A spring La Nina now more likely than not

A spring La Nina now more likely | The Outlook


An analysis of the major international models puts the chance of a La Nina in spring about twice the normal chance.


OVERALL there has been little change in the principal indicators of climate in the past few weeks.

The El Nino-Southern Oscillation and Indian Ocean Dipole are both still in the neutral range with a trend in the Pacific towards a La Nina still occurring.

An analysis of the major international models put the chance of a La Nina in spring about twice the normal chance - so not certain, but more likely than not.

This, of course, would be good news because with a spring La Nina in the Pacific there is a much greater chance of rainfall reaching or exceeding normal in eastern Australia.

In the Indian Ocean, the IOD is defined by the difference in the sea surface temperatures between the eastern and western tropical Indian Ocean.

Much of the eastern Indian Ocean is staying a little warmer than normal and while SSTs in the north-east tropical Indian Ocean are also above normal, the difference between the two areas is close to zero - hence the neutral IOD.

Although some signs persist that the IOD could edge towards the negative (good news for us), it is more likely that it will stay close to zero in the foreseeable future.

This would not necessarily reduce the chance of spring rains in south-east Australia but it wouldn't encourage it, like the developing patterns in the Pacific will do.

To the south the Southern Annular Mode continues to vary considerably.
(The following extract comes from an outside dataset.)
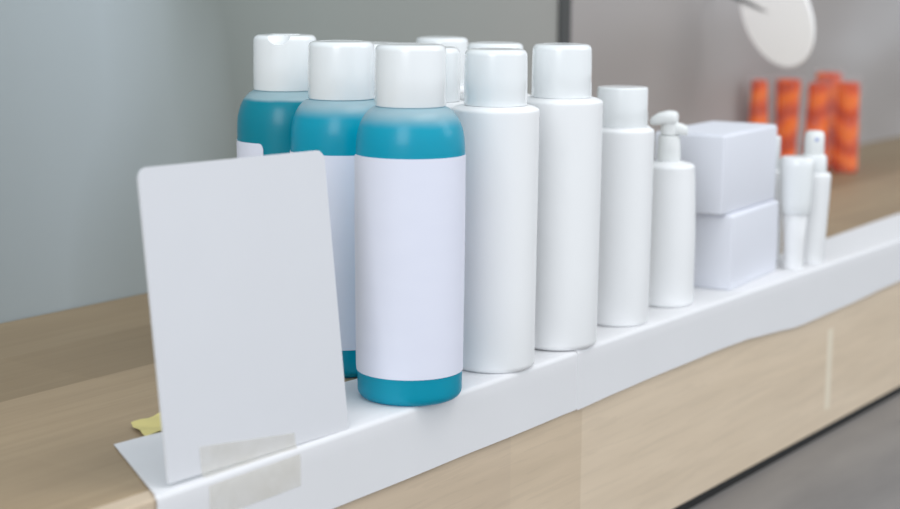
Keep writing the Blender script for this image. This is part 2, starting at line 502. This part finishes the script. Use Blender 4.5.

However it is favoured to be basically positive for the next couple of weeks.

Remember that a positive SAM at this time of year would typically see below average rainfall across far southern parts of the country, but can increase rainfall in northern NSW and southern Queensland.

However, it is the weakest of the major indicators and any assessment based solely on the SAM is speculative at the best.

So it is likely that the influence of the ENSO in the Pacific will dominate in the next couple of months and as indicated above, the signs are positive.

The Southern Oscillation Index is around +4 which is still in the neutral range but towards the positive end of it.

The south-east trades are close to average with signs of a slight strengthening - also indicative of a developing La Nina.

Finally, SSTs around continental Australia are also still a little up on normal.

This could have two effects - one in assisting rain events a little and two, to keep temperatures in spring a little up on normal.

Little change is expected in the SSTs over summer.